This new flexibility is most welcome as it will benefit those people with small pension pots. Advisers must now, more than ever, consider the suitability of more flexible arrangements for their clients in terms of their income needs and objectives.
In some cases this may mean the adviser having to constrain a client’s desire to withdraw from their pension funds at too high a rate where this will not be in the client’s long term interests. Cash-flow modelling will be a valuable tool in achieving this.
Advisers can get a good understanding of the changes from HMRC’s Freedom and Choice in Pensions’ publication.
For those who need security of income that will not expire before they do, an annuity may still be appropriate, and some product development in this area is likely to take place. However, those who want more flexibility will find the idea of unconstrained drawdown attractive. In the interim, I expect an increase in the use of temporary products, with guarantees but no tie-in, as with an annuity.
With greater access to drawdown, there is likely to be more focus on underlying investments with lower volatility to sustain an income, as opposed to just stripping money out.
Tax planning opportunities will also become more prevalent. For example, putting money into a pension shortly before retirement, with a view to taking all the money out soon afterwards, especially if moving from higher to basic rate. In addition, if clients are in a position to defer drawing benefits until 2015, it would be worth thinking about access to full flexibility at that time.

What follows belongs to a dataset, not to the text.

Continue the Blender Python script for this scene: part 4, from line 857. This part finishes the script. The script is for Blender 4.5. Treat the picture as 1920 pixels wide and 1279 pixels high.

It is worth noting the minimum age to access benefits is expected to rise in the future. It is proposed to rise from 55 to 56 in 2018, and then to 57 in 2028.
But a word of caution on the lifetime allowance front, where I wonder if the reductions have stopped. They are down from £1.5m to £1.25m – having previously been £1.8m and higher still. Is this an area that may change? With pensions being made more attractive, would we be surprised by a further reduction in the future?
There was a lot of talk about “free, face-to-face guidance” in the Budget, but this will not be the same as fully-regulated advice.
However, the likelihood that clients will become better informed is to be welcomed. Advisers need to understand their retirement needs and help them make the most of the added flexibility now available.